The special Mass will coincide with the end of an annual procession of immigrants. It began in Lake Forest on Friday.

Auxiliary Bishop David O’Connell, from the San Gabriel Pastoral Region, planned to join the pilgrims at Dolores Mission Parish, on Gless Street in Boyle Heights, for final leg of the 60-mile walking pilgrimage. The procession will cross several freeway and arrive at the original L.A. parish chruch, La Placita, before ending the pilgrimage at the nearby Cathedral of Our Lady Queen Of The Angels.

The late afternoon Mass was expected by a church spokesperson to attract thousands of people.
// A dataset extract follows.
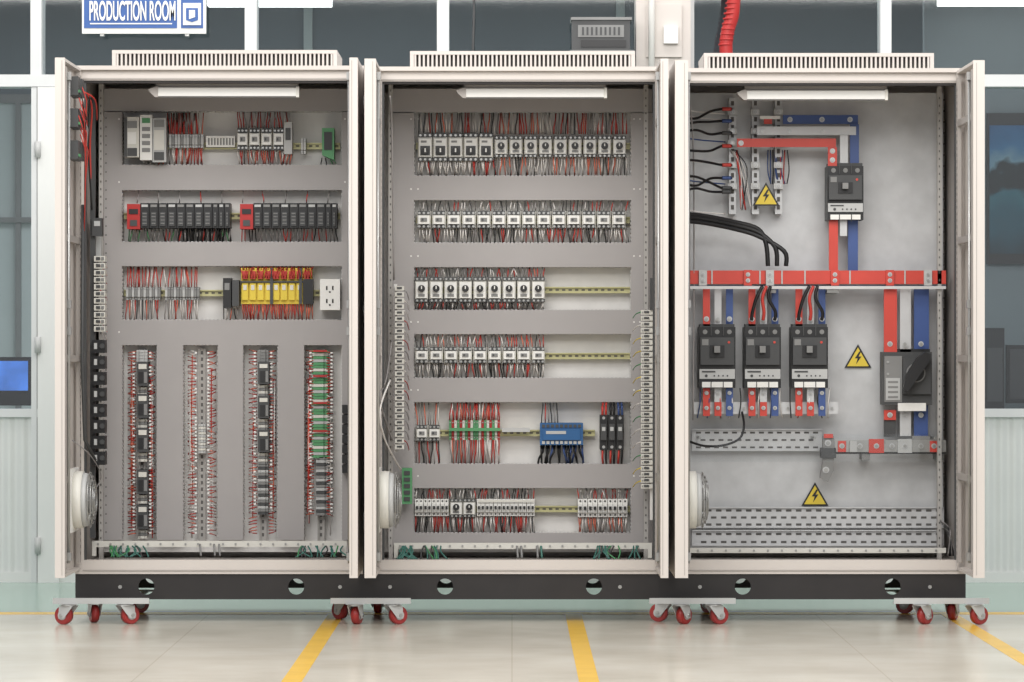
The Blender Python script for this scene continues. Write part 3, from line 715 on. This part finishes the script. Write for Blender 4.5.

It will include representatives from parishes throughout Southern California, “including the pilgrims and people impacted by the broken immigration system, as well as refugees and expatriates from different nationalities.”

The Los Angeles area is now estimated to host about 100 children separated from migrant parents at the southern border in recent weeks under President Donald Trump’s “zero tolerance” policy, local immigrant rights organizations said this weekend.

Immigrant advocates have said Trump’s hard-line policy, which separated about 2,300 children from their parents, has taken a heavy toll on Los Angeles, home to a vast Central American population.

Before Sunday’s Mass, local immigrants will share testimonies, including one boy from El Salvador, who made it across the border and was reunited with his mother in Los Angeles. It took him three attempts to seek asylum before he made it into the U.S.

UCLA graduate and DACA recipient Paulina Ruiz will share her account working on her Master*s degree while her fate in the U.S. remains unclear, the Archdiocese said in a statement.

And in an indication of how important this is to the church, the Archdiocese said the relics of Saints Junipero Serra, Frances Xavier Cabrini and Toribio Romo will be on display during the Mass. “These saints are of great significance to the Catholic immigrant community in the U.S., from its founding to present day,” the church announced in a statement.